Lawns

Published on October 9th, 2014 | by Henri

0

Sod gets overturned near fence

Q.  First, some background: A fence around our backyard was replaced in April due to decay. The previous owners of our house had left a bit of land outside the original fence because they wanted less lawn to maintain. We decided to take the fence to the property line to expand the yard for our toddler.

The fence is made of plastic boarding on three sides, and chain link on the side that’s been pushed back. A wooded area is on the other side of the fence. We had some sod lain in mid-April of this year to cover the expanded yard. It seemed to take well and in a month or so, really looked as though it was part of the original yard. In the last couple of weeks, we’ve noticed pieces of sod overturned, particularly near the chain link fence and in pockets near the adjoining sides of the plastic fence. Overall, the sod closer to the chain link fence appears to be dying. It looks thinned out and beat up as well as dry.

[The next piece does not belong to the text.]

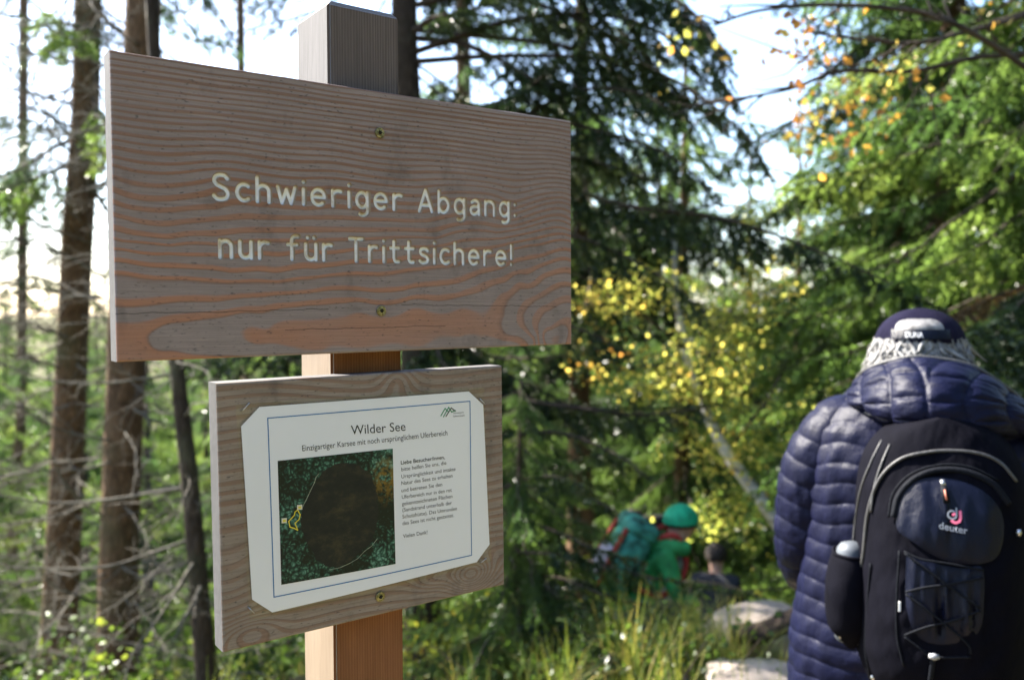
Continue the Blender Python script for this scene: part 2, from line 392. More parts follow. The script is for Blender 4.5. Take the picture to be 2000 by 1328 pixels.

At first we thought our lawn guys had mowed too soon after the rain and were creating the furrows and gouges, and flipping sod over accidentally. But then we noticed the sod continuing to be flipped over long after they’d left. Now our theory is that perhaps animals (there seem to be some aggressive chipmunks this year) are attempting to dig under the sod and inadvertently flipping it up. What do you think? And what if anything can we do to help the sod ?

A.    You may have a mole problem, and possibly a skunk problem as well. Both of them are looking for grubs under the sod. You can get a product to control grubs from a hardware or garden supply store, and apply it according to directions on the package as to timing and coverage. Or have your lawn guys do it.

Use a product that will get rid of the grubs now, but also consider the application of milky spores for long-term control. Milky spores will take a while to cover the entire lawn, but it is a permanent fix. Be sure to follow directions carefully in applying milky spores. The best time to do so is August as explained in the directions, so you should wait until next year.